» TASK
Copy these lines exactly and nothing else: from the line holding "tag(o, ('dark bamboo" to the line holding "build_tree('shade_tree', 'tall dark tree with", both lines included.

» DATASET CONTENT
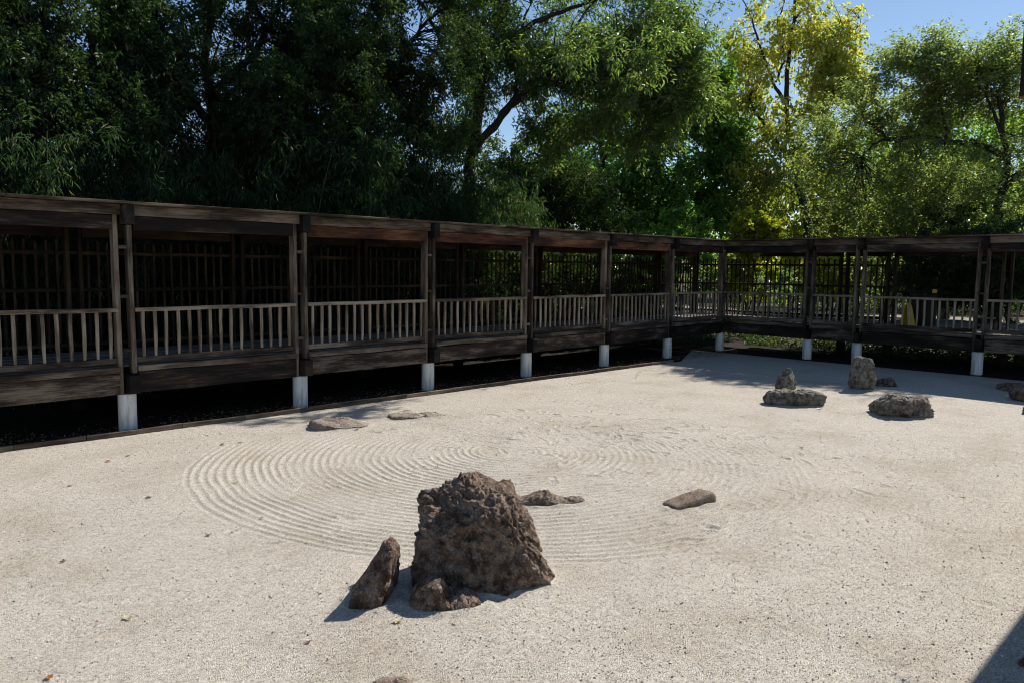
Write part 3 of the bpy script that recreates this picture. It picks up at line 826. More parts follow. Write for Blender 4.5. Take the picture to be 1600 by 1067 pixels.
def clump_leaves(r_, centers, outward, per, spread, leaf_l, leaf_w, droop=0.4, twigs=6, flatness=0.8, level=1.0):
    """sprigs of leaves round every clump centre"""
    m = len(centers)
    tw = rnd_dir(r_, m*twigs, 0.05, flatness).reshape(m, twigs, 3) + outward[:, None]*0.6
    tw[..., 2] -= droop*0.5
    tw /= np.linalg.norm(tw, axis=2)[..., None]
    tl = spread*r_.uniform(0.5, 1.3, (m, twigs, 1))
    ci = np.repeat(np.arange(m), per)
    ti = r_.integers(0, twigs, m*per)
    s = r_.random(m*per)**0.8
    base = centers[ci] + tw[ci, ti]*tl[ci, ti]*s[:, None]
    base[:, 2] -= droop*0.35*spread*s**2
    base += r_.normal(size=base.shape)*spread*0.10
    ax = tw[ci, ti]*0.7 + rnd_dir(r_, m*per)*0.9
    ax[:, 2] -= droop
    nr = rnd_dir(r_, m*per, level)
    ax[:, 2] /= max(1.0, level)
    sz = r_.uniform(0.7, 1.25, m*per)
    return base, ax, nr, leaf_l*sz, leaf_w*sz

def blob_points(r_, blobs, gap=-0.1, gfreq=0.35, shell=2.4):
    """clump centres through the union of ellipsoids, thinned by a noise so that gaps open"""
    cs, os_ = [], []
    for c, rad, n in blobs:
        c = np.asarray(c, float); rad = np.asarray(rad, float)*np.ones(3)
        k = int(n*1.7)
        d = rnd_dir(r_, k); q = r_.random(k)**(1/shell)
        q = q*(1 + 0.75*perlin(d*1.9 + c*0.37))
        p = c + d*rad*q[:, None]
        keep = perlin(p*gfreq + 7.7) > gap
        p, d = p[keep][:n], d[keep][:n]
        cs.append(p); os_.append(d)
    return np.concatenate(cs), np.concatenate(os_)

def build_tree(name, label, base, limbs, blobs, leaf, mat, bark, per, spread, seed, droop=0.4, gap=-0.1, gfreq=0.35, shell=2.4, twig_share=0.5, group=None, cat='tree', twig_r=0.012, sides=7, level=1.0):
    r_ = np.random.default_rng(seed)
    base = np.asarray(base, float)
    root = empty(name, tuple(base))
    nodes = []; paths = []
    for pts, r0, r1 in limbs:
        p = smooth_path(pts, max(6, len(pts)*4), 0.03, r_)
        rad = r0 + (r1-r0)*np.linspace(0, 1, len(p))**0.8
        paths.append((p-base, rad)); nodes.append(p[len(p)//3:])
    nodes = np.concatenate(nodes)
    tv, tf = tubes(paths, sides)
    trunk = link('trunk', mesh('trunk', tv, tf, True), M[bark], root)
    cs, out = blob_points(r_, blobs, gap, gfreq, shell)
    # thin branches that carry the clumps
    bp = []
    pick = r_.choice(len(cs), int(len(cs)*twig_share), replace=False)
    for i in pick:
        d2 = ((nodes-cs[i])**2).sum(1) + 0.0
        near = nodes[np.argsort(d2)[r_.integers(0, 3)]]
        L_ = np.linalg.norm(cs[i]-near)
        if L_ > 6 or L_ < 0.1: continue
        mid = (near+cs[i])/2 + r_.normal(size=3)*0.12*L_ + np.array([0, 0, 0.08*L_])
        p = smooth_path([near, mid, cs[i]], 5)
        w = twig_r*(0.8+0.35*L_)
        bp.append((p-base, np.linspace(w, 0.25*twig_r, 5)))
    if bp:
        bv, bf = tubes(bp, 4)
        link('branches', mesh('branches', bv, bf, True), M[bark], trunk)
    a = clump_leaves(r_, cs, out, per, spread, leaf[0], leaf[1], droop, level=level)
    v, f = leaves(a[0]-base, *a[1:])
    link('crown', mesh('crown', v, f), M[mat], root)
    tag(root, label, cat, group)
    return root

# ---- bamboo grove behind the long walkway
def bamboo(seed, h=6.2, culms=15, n_leaf=32000):
    r_ = np.random.default_rng(seed)
    root = empty('bamboo_clump')
    paths, tips = [], []
    for k in range(culms):
        b = np.array([r_.normal()*0.75, r_.normal()*0.5, -0.1])
        hh = h*r_.uniform(0.7, 1.1)
        lean = r_.normal(size=2)*0.5
        lean[1] -= 0.12
        t = np.linspace(0, 1, 9)
        p = np.column_stack([b[0]+lean[0]*t**2.2*1.3, b[1]+lean[1]*t**2.2*1.3, b[2]+hh*(t - 0.06*t**3)])
        paths.append((p, np.linspace(0.017, 0.004, 9)))
        m = n_leaf//culms//42
        s = r_.uniform(0.12, 1.0, m)
        q = np.column_stack([np.interp(s, t, p[:, j]) for j in range(3)])
        tips.append(q + r_.normal(size=q.shape)*np.array([0.38, 0.34, 0.12]))
    tv, tf = tubes(paths, 5)
    cu_ = link('culms', mesh('culms', tv, tf, True), M['culm'], root)
    cs = np.concatenate(tips)
    out = rnd_dir(r_, len(cs), 0.0, 0.4)
    a = clump_leaves(r_, cs, out, 42, 0.42, 0.15, 0.024, 0.95, 6)
    v, f = leaves(*a, fold=0.1)
    link('foliage', mesh('foliage', v, f), M['leaf_bamboo'], root)
    return root
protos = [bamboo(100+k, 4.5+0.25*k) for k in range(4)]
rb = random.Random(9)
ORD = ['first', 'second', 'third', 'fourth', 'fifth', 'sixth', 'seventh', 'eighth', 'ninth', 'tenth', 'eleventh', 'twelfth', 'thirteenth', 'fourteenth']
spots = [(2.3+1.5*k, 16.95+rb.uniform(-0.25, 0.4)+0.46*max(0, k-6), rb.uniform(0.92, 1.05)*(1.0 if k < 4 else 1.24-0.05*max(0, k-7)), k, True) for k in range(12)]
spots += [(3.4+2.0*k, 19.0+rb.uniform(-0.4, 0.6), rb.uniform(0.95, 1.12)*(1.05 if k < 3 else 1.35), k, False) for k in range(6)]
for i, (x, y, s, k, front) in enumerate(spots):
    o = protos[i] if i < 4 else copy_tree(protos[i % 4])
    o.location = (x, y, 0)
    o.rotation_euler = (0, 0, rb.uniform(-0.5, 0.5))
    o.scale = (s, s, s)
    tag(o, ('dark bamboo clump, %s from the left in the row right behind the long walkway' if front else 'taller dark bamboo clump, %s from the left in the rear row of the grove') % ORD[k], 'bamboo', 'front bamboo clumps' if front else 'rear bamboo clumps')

def blobs_at(lst, D):
    """(px, py, radius px, count, [depth offset]) -> ellipsoids at distance D"""
    out = []
    for b in lst:
        dd_ = D + (b[4] if len(b) > 4 else 0)
        c = P(b[0], b[1], dd_); s = b[2]/F_PX*dd_*1.05
        out.append((c, (s, s, s*0.85), b[3]))
    return out
def at(lst, D): return [P(a[0], a[1], D + (a[2] if len(a) > 2 else 0)) for a in lst]
def on_ground(px, D):
    p = P(px, 430, D); p[2] = -0.1; return p

# ---- dark trees closing the left background
D = 19.8
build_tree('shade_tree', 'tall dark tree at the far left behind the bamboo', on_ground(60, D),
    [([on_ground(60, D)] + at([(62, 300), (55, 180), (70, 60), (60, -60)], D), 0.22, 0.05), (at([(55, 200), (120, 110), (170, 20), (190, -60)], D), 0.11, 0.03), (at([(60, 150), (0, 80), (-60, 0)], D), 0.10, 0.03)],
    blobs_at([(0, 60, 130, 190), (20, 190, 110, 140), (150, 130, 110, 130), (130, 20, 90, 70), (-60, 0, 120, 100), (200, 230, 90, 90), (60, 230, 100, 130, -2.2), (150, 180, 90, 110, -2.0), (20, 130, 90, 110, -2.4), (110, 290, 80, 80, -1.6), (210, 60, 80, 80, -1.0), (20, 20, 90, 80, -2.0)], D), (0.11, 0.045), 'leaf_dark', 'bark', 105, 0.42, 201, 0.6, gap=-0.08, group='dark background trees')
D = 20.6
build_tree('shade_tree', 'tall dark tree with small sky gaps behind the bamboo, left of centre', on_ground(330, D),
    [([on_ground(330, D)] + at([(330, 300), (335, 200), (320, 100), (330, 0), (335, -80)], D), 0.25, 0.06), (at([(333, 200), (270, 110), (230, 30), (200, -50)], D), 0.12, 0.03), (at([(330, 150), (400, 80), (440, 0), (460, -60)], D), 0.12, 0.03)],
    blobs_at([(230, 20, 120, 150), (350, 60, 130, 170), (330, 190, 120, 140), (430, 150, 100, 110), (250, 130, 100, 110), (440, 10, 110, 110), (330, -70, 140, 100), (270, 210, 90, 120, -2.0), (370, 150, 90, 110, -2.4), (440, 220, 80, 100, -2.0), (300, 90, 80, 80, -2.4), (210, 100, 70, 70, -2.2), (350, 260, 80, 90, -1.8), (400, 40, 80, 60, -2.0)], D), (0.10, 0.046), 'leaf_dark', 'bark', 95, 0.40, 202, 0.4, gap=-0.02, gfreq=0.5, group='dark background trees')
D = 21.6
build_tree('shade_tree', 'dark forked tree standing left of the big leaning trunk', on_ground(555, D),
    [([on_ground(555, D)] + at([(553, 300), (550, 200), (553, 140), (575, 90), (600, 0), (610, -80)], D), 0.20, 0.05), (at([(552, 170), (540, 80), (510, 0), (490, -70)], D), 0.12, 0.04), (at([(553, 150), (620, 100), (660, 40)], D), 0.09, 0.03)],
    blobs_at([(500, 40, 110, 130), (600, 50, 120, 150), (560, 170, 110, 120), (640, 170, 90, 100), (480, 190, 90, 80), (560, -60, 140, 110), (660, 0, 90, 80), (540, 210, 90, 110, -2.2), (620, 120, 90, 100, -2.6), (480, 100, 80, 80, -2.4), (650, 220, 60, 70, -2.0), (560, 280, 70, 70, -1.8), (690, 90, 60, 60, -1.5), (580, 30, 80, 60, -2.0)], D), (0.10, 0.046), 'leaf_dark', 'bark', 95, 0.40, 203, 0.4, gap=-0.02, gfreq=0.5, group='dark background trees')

# ---- the big leaning tree in the middle
D = 24.0
build_tree('leaning_tree', 'big tree with leaning dark trunk and drooping crown above the middle of the walkway', on_ground(728, D),
    [([on_ground(728, D)] + at([(732, 330), (738, 240), (748, 160), (762, 100), (785, 40), (800, -40), (815, -120)], D), 0.26, 0.09),
     (at([(740, 240), (765, 205), (790, 172), (820, 145), (860, 132), (920, 100), (990, 90)], D), 0.13, 0.03),
     (at([(752, 222), (785, 185), (800, 160), (808, 120), (806, 80), (830, 0)], D), 0.10, 0.03),
     (at([(800, 165), (840, 130), (870, 100), (900, 40), (950, -20)], D), 0.08, 0.025),
     (at([(762, 100), (800, 60), (850, 30), (930, 0), (1000, -40)], D), 0.11, 0.03),
     (at([(748, 150), (700, 80), (660, 10), (620, -80)], D), 0.10, 0.03)],
    blobs_at([(880, 50, 105, 210), (980, 60, 110, 230), (1035, 60, 55, 80), (960, 160, 80, 120), (1040, 140, 55, 75), (780, 0, 110, 130), (700, 60, 70, 70), (870, -80, 140, 140), (850, 190, 40, 22), (690, 180, 55, 55), (1010, 200, 45, 45), (930, 120, 60, 60), (1070, 100, 36, 36), (1090, 150, 30, 25), (905, 175, 45, 35), (830, 110, 50, 40), (875, 150, 50, 45), (760, 60, 60, 55), (715, 130, 50, 50), (720, 220, 36, 30), (845, 225, 34, 26), (955, 75, 26, 12, -4.6), (1000, 95, 24, 10, -4.4), (1030, 60, 26, 10, -4.2), (900, 70, 26, 10, -5.0)], D), (0.155, 0.05), 'leaf_pecan', 'bark', 56, 0.52, 204, 0.5, gap=-0.05, twig_share=0.22, level=1.4, gfreq=0.45)

# ---- bright green tree behind
D = 41.0
build_tree('broadleaf_tree', 'fresh green broad leaved tree between the leaning tree and the yellow one', on_ground(945, D),
    [([on_ground(945, D)] + at([(944, 330), (942, 260), (940, 180), (960, 100), (980, 40)], D), 0.24, 0.06), (at([(942, 250), (1000, 200), (1060, 130), (1090, 90)], D), 0.12, 0.03), (at([(942, 230), (890, 180), (870, 140)], D), 0.08, 0.03)],
    blobs_at([(1080, 160, 85, 200), (1060, 260, 80, 170), (1120, 250, 45, 70), (1110, 130, 42, 60), (960, 250, 80, 110), (900, 230, 55, 60), (980, 330, 70, 110), (1080, 340, 70, 120), (880, 300, 60, 70), (1140, 190, 30, 35), (1120, 320, 45, 55), (1000, 150, 70, 60), (1030, 100, 60, 50)], D), (0.22, 0.16), 'leaf_maple', 'bark', 46, 0.72, 205, 0.35, gap=-0.1, gfreq=0.4, twig_share=0.25, level=1.4)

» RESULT
    tag(o, ('dark bamboo clump, %s from the left in the row right behind the long walkway' if front else 'taller dark bamboo clump, %s from the left in the rear row of the grove') % ORD[k], 'bamboo', 'front bamboo clumps' if front else 'rear bamboo clumps')

def blobs_at(lst, D):
    """(px, py, radius px, count, [depth offset]) -> ellipsoids at distance D"""
    out = []
    for b in lst:
        dd_ = D + (b[4] if len(b) > 4 else 0)
        c = P(b[0], b[1], dd_); s = b[2]/F_PX*dd_*1.05
        out.append((c, (s, s, s*0.85), b[3]))
    return out
def at(lst, D): return [P(a[0], a[1], D + (a[2] if len(a) > 2 else 0)) for a in lst]
def on_ground(px, D):
    p = P(px, 430, D); p[2] = -0.1; return p

# ---- dark trees closing the left background
D = 19.8
build_tree('shade_tree', 'tall dark tree at the far left behind the bamboo', on_ground(60, D),
    [([on_ground(60, D)] + at([(62, 300), (55, 180), (70, 60), (60, -60)], D), 0.22, 0.05), (at([(55, 200), (120, 110), (170, 20), (190, -60)], D), 0.11, 0.03), (at([(60, 150), (0, 80), (-60, 0)], D), 0.10, 0.03)],
    blobs_at([(0, 60, 130, 190), (20, 190, 110, 140), (150, 130, 110, 130), (130, 20, 90, 70), (-60, 0, 120, 100), (200, 230, 90, 90), (60, 230, 100, 130, -2.2), (150, 180, 90, 110, -2.0), (20, 130, 90, 110, -2.4), (110, 290, 80, 80, -1.6), (210, 60, 80, 80, -1.0), (20, 20, 90, 80, -2.0)], D), (0.11, 0.045), 'leaf_dark', 'bark', 105, 0.42, 201, 0.6, gap=-0.08, group='dark background trees')
D = 20.6
build_tree('shade_tree', 'tall dark tree with small sky gaps behind the bamboo, left of centre', on_ground(330, D),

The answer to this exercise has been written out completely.